L’état d’urgence sous lequel vit actuellement la Tunisie sera « levé définitivement dans trois mois, a affirmé le 15 février à la radio Mosaïque FM le chef du gouvernement, Youssef Chahed. Preuve supplémentaire, selon Riadh Jaïdane, de la nécessité de mieux légiférer : « Pourquoi est-ce le chef du gouvernement, qui ne doit normalement avoir qu’un rôle consultatif dans la décision d’instaurer et de proroger, qui annonce cela ? »

Et après ces trois mois ? Si certains s’inquiètent d’une éventuelle levée de l’état d’urgence juste avant le mois sacré du ramadan et le début de la saison estivale, beaucoup admettent ne pas vraiment ressentir le changement. « C’est vrai que la sécurité est renforcée autour des bâtiments officiels et des principales zones touristiques, surtout dans le centre-ville de Tunis. À certains endroits, les contrôles routiers sont aussi parfois plus fréquents. Mais pour le reste, l’état d’urgence ne se ressent pas vraiment », explique Cyrine, vendeuse dans la banlieue nord de Tunis.

Tant que notre situation est liée à celle de la Libye et tant que la Libye n’a pas un gouvernement maîtrisant la situation […], la menace existe

« À part dans les régions frontalières, où le pays est plus sur ses gardes, l’état d’urgence n’empêche pas les Tunisiens de vivre leur vie normalement. Les forces de sécurité sont plutôt tolérantes », ajoute Riadh Jaïdane. Sauf pour les personnes sur lesquelles pèsent des soupçons quelconques, alertent des associations de défense des droits de l’Homme.

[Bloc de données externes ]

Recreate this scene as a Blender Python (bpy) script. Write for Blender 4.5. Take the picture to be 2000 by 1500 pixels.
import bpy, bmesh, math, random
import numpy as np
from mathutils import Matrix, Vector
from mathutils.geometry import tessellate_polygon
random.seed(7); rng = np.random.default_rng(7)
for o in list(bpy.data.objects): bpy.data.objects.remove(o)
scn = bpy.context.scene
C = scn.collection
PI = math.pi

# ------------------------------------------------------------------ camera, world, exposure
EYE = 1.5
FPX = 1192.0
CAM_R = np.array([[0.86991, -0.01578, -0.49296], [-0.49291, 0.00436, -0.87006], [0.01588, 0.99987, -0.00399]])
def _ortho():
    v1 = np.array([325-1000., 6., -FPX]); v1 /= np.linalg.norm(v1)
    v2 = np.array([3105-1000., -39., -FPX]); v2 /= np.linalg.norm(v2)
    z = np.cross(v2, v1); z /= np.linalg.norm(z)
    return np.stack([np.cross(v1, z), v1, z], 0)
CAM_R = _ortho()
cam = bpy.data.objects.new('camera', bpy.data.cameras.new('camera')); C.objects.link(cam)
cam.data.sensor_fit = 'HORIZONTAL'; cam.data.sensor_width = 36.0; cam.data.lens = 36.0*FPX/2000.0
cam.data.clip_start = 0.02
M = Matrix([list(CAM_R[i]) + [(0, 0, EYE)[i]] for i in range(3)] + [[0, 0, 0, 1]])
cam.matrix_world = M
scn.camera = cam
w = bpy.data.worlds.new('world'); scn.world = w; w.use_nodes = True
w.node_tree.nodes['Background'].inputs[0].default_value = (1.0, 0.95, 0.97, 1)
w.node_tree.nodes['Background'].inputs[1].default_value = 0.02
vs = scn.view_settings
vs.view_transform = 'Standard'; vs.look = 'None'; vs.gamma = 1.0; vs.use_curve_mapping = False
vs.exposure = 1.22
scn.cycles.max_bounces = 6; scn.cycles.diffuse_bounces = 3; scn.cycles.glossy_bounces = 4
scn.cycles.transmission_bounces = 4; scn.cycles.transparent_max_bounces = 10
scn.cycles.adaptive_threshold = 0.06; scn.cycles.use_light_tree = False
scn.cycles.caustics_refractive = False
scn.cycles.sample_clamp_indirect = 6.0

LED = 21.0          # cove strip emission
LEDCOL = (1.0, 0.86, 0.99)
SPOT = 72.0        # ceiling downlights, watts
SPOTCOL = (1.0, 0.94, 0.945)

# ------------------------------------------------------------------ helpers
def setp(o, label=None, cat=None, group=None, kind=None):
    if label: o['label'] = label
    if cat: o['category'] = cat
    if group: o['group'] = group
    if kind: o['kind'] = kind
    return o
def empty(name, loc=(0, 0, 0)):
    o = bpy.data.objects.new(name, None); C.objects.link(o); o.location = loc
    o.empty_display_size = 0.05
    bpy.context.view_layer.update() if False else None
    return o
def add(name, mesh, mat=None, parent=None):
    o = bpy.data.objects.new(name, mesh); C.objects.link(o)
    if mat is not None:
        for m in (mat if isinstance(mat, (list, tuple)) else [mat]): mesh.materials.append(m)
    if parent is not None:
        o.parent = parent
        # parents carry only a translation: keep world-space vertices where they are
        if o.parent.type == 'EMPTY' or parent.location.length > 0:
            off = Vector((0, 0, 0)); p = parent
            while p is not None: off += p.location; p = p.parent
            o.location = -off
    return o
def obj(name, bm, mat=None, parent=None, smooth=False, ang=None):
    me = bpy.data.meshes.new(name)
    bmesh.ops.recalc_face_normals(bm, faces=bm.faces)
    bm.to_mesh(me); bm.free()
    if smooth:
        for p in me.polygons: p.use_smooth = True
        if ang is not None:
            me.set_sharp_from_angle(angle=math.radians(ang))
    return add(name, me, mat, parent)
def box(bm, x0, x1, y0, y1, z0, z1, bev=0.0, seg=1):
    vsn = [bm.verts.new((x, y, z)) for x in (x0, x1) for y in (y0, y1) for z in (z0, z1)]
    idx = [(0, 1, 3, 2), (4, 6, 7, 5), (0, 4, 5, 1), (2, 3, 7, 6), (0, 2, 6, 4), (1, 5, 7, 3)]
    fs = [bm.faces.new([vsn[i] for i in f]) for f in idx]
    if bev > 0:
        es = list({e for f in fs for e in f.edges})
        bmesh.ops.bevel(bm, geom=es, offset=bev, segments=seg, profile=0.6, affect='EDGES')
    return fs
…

Le ministre de la Défense Farhat Horchani, lui, a salué il y a quelques jours « une importante amélioration » de la situation sécuritaire dans le pays. Un dispositif renforcé qui aurait par exemple permis au pays de célébrer son premier mois de ramadan sans attaques terroristes depuis trois ans. « Mais, tant que notre situation est liée à celle de la Libye et tant que la Libye n’a pas un gouvernement maîtrisant la situation […], la menace existe », a-t-il rappelé.